Nevada, Imogen Binnie, 2013
Nevada is the deceptively low key story of Maria, a trans woman in Williamsburg who escapes her life on a road trip, where she is joined by James, a cis man questioning his gender. Their brief encounter is surprising and funny, tender and tragic. Since its publication, Binnie’s novel has acquired something of a cult status, enjoyed a celebrated republication in 2022 and has been credited with starting a modern trans literary movement.
An Unkindness of Ghosts, Rivers Solomon, 2017
Rivers Solomon’s novel reframes and undresses ideas about race, gender and history with the acuity of the best cultural critics- wrapped in the propulsiveness and texture of the best novels. Introducing me to the concept of “generation ships” this is the kind of speculative fiction that doesn’t just have you reflecting on the questions of outer space’s great beyond, but also on the vast expanse that is unknown inside us all.

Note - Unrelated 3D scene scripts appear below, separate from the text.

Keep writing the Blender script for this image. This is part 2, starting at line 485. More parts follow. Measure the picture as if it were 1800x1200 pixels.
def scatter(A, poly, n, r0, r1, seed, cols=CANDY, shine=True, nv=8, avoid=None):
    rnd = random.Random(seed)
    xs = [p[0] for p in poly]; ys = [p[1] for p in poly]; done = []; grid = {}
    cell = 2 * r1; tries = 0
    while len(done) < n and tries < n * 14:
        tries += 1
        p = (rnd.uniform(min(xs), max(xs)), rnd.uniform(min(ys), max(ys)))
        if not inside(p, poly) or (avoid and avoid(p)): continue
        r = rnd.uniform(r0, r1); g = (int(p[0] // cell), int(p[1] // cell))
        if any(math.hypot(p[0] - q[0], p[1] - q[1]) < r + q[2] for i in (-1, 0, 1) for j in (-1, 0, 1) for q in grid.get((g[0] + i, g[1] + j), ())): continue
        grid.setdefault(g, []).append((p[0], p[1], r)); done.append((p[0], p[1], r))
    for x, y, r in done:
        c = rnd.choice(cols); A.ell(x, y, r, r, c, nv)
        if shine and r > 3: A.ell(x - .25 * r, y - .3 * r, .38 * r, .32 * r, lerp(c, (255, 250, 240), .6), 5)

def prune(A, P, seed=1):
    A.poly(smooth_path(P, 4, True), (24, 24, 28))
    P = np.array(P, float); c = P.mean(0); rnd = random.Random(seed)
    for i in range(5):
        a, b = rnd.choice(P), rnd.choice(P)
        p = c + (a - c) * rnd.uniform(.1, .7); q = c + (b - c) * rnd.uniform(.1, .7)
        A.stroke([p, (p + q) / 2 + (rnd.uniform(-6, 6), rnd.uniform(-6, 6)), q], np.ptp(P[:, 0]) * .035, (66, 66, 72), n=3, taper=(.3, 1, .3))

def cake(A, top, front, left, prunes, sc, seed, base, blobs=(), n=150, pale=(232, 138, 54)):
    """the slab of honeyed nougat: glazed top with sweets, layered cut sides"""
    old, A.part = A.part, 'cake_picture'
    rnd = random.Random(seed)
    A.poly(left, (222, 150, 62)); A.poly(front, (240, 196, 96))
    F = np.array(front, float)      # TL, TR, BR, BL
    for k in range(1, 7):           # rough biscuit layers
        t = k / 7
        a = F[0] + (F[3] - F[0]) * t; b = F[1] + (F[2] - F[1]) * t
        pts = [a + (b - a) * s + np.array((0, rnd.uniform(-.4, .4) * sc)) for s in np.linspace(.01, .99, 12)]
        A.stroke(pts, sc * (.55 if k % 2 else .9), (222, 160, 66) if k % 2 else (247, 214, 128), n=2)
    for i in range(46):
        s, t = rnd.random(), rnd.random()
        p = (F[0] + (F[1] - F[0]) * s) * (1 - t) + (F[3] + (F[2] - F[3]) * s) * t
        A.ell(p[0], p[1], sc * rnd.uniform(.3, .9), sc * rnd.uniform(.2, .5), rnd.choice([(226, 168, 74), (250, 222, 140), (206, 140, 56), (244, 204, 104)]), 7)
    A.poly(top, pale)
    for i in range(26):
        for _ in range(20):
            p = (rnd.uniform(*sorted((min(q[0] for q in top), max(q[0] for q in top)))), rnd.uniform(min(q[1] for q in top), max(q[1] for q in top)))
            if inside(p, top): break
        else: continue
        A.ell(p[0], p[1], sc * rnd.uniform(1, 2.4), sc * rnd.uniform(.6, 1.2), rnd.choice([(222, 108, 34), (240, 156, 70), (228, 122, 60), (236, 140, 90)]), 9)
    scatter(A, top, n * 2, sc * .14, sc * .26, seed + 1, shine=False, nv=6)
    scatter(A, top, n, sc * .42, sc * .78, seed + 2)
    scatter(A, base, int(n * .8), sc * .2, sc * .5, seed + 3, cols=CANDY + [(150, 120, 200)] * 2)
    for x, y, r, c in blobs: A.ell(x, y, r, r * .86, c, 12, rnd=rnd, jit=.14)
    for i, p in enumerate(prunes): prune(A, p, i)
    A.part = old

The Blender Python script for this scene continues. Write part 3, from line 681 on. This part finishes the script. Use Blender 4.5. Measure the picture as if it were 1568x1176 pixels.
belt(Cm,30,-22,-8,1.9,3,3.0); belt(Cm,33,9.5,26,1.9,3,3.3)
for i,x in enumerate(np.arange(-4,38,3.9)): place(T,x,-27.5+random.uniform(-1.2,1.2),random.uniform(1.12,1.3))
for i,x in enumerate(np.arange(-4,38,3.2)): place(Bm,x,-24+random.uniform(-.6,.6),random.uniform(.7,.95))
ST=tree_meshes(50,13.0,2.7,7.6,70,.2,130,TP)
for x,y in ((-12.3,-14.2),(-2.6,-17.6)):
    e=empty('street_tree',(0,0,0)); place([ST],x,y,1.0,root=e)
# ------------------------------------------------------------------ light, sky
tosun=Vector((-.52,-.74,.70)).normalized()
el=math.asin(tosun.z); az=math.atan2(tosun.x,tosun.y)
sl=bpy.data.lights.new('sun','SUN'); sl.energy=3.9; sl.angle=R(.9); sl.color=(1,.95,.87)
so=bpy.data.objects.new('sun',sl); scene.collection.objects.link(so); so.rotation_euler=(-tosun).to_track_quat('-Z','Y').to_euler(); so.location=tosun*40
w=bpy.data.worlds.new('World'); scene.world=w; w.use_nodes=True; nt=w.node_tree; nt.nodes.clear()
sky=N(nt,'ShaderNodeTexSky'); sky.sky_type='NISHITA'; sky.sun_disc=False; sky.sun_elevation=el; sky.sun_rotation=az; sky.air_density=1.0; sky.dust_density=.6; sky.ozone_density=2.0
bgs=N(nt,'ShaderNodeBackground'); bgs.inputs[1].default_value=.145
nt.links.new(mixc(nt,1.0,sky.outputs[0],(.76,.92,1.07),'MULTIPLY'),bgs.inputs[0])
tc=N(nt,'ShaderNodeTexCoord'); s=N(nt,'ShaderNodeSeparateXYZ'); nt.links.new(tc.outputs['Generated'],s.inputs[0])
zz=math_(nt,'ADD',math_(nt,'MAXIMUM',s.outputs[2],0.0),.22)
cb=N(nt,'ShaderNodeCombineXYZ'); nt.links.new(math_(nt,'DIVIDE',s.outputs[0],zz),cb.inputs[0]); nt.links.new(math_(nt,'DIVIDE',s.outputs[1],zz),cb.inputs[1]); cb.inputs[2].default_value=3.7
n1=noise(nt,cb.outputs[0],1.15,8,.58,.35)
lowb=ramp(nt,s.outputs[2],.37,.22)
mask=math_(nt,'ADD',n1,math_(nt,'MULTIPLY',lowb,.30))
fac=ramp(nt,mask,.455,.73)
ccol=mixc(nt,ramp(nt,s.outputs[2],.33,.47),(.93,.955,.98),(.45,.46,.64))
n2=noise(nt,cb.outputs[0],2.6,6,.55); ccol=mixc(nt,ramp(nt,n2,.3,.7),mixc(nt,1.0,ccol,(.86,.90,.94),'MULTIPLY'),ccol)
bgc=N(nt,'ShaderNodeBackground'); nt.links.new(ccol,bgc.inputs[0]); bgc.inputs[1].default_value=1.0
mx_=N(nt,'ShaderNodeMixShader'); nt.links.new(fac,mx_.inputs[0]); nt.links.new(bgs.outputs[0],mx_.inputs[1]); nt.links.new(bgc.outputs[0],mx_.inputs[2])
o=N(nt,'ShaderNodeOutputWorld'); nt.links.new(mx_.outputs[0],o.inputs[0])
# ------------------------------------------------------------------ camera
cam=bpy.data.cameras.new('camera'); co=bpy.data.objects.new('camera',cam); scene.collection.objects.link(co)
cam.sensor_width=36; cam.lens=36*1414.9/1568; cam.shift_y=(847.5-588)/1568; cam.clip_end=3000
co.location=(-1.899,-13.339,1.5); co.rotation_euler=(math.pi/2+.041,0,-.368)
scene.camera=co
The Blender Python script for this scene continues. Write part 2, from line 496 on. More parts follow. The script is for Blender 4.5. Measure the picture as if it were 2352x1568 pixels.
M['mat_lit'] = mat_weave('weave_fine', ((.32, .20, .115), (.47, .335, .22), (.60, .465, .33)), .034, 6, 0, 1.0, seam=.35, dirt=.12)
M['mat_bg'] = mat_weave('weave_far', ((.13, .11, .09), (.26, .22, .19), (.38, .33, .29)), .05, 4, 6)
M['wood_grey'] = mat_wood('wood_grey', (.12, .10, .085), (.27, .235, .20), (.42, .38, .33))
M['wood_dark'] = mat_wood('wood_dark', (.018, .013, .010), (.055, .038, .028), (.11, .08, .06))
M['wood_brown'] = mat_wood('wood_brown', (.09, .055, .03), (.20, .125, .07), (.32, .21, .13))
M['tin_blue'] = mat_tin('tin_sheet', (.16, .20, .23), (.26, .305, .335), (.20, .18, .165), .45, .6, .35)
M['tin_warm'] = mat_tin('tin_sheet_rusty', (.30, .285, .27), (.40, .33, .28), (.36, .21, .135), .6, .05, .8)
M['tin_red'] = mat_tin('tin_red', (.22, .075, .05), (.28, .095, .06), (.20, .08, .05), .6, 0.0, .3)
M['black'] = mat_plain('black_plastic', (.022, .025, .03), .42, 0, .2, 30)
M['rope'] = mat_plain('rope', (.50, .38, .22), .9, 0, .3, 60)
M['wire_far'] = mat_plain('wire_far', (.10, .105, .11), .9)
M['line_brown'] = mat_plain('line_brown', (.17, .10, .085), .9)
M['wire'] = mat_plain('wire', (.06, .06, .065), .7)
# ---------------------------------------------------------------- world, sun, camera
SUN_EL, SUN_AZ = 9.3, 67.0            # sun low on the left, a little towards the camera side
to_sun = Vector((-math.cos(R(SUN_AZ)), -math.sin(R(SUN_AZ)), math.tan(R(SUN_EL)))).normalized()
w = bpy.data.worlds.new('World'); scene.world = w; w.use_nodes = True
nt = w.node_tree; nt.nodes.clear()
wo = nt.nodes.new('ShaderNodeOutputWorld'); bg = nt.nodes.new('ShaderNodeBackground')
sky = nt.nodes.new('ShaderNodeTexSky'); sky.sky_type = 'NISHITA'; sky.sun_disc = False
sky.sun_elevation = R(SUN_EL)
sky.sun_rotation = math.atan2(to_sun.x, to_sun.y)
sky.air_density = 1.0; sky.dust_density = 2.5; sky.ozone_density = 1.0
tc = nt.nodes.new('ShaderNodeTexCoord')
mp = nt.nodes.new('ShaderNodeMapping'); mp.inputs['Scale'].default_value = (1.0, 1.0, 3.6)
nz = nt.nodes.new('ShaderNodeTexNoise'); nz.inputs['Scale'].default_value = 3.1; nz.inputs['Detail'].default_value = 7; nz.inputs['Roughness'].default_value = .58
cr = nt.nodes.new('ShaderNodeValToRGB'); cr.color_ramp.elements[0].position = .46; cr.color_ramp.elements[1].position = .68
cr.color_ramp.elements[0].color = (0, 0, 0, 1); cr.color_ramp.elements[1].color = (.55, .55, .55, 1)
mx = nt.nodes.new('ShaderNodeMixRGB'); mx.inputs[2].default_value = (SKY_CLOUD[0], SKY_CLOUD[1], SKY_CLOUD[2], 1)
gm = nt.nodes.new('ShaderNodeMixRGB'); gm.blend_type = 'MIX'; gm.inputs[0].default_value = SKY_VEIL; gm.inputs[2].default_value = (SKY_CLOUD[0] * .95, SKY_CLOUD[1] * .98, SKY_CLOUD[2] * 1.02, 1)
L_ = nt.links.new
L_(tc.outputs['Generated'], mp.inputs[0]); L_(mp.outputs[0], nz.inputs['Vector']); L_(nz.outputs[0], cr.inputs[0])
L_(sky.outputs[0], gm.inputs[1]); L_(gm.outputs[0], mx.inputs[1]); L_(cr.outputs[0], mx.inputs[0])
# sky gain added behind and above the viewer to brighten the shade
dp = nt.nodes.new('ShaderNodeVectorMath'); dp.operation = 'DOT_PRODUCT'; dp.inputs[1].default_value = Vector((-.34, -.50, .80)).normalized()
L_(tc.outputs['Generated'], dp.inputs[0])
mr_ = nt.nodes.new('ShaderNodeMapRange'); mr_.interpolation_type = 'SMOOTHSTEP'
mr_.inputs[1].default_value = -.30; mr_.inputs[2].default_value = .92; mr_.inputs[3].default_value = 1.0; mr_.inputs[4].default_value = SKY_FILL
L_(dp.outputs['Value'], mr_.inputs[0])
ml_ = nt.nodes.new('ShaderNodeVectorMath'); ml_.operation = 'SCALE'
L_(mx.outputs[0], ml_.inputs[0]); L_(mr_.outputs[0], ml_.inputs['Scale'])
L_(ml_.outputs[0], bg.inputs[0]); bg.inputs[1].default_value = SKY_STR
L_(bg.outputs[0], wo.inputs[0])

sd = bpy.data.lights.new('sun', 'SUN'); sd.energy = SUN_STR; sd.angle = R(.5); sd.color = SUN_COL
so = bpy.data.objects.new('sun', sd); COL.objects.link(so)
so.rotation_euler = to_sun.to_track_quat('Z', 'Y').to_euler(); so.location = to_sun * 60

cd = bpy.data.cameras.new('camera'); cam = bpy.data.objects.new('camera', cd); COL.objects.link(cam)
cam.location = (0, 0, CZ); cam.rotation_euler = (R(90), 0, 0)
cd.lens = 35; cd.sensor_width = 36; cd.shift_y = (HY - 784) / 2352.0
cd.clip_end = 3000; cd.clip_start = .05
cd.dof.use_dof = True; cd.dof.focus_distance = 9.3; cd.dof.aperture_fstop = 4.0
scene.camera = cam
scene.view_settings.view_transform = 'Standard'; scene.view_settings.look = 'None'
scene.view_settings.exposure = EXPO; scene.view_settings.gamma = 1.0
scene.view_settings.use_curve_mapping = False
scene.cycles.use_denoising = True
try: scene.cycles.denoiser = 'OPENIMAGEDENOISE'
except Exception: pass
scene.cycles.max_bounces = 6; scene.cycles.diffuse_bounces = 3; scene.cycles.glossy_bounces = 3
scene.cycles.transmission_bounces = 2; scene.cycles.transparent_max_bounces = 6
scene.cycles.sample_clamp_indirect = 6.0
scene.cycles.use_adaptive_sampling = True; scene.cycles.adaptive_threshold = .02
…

A Year Without A Name, Cyrus Dunham, 2019
You may sense I am biased, but this is one of the most beautiful and surprising memoirs I’ve been lucky enough to read. At the risk of being a nepo sister (I’m the nepo because I’m related to him, NOT the other way around) I’ll say no more:)
Marsha: The Joy and Defiance of Marsha P. Johnson, pre-order, 2025
This one is a must-read, for which I’ll simply share the blurb I was lucky enough to offer:
“Tourmaline continues her practice of creativity as a revolutionary act, this time to illuminate the remarkable life of Marsha P. Johnson. Marsha's story and Tourmaline's unique voice blend seamlessly, in a narrative that will break your heart and put it back together again, leaving you better than when it found you. This is a book for our times- full of inspiration, community, truth and - at its core- radical love.”
Light from Uncommon Stars, Ryka Aoki, 2021
Sci fi/fantasy (with a few notable exceptions like icon/heroine/bow down to the duchess Octavia Butler) was, for a long time, a pasty boys club. (I guess women were looking into the oven while men were lookin’ out at space, ammirite?) It’s not that we haven’t had people who don’t look like the Game of Thrones writer in the suspenders (does he actually wear suspenders? Can’t even be bothered to google and I’m sorry if that hurts you.) But they certainly haven’t gotten the same airtime as our Philip K. Dicks or our Robert A. Heinleins. I used to spend a lot of time at the sci fi bookshop near University Place with my father (RIP to that place and all the places.) It was during my “I only read books by women” phase- which lasted from 4th grade to age 20 and was honestly a choice made not from half-baked feminist principles but because I noticed a common thread of profound boredom every time I opened anything else. Kids are pretty practical.
It wasn’t usually easy to find something that fit my metric- though it did get me into Octavia and Ursula K. Le Guin early- but to quote Timothee Chalamet “the times they are a’ changin.”
That’s one of the many reasons Ryka Aoki is so exciting- as an artist and a figurehead. The minute I Googled her and saw her wearing cat ears on a panel, I was like “yes, totally, take my money.” But her work is even better than her headwear. If you’re a fan of The Three-Body Problem OR Diary of a Teenaged Girl, you’ll find much to love here.
I discovered your work in 2022, the year after I came out as trans, and especially Girls and the two movies you put out that year really helped me to feel in touch with my femininity. This was wonderful to read 🤎🤎🤎
Have you heard of Camila Sosa Villada? She’s an amazing Argentinian trans writer.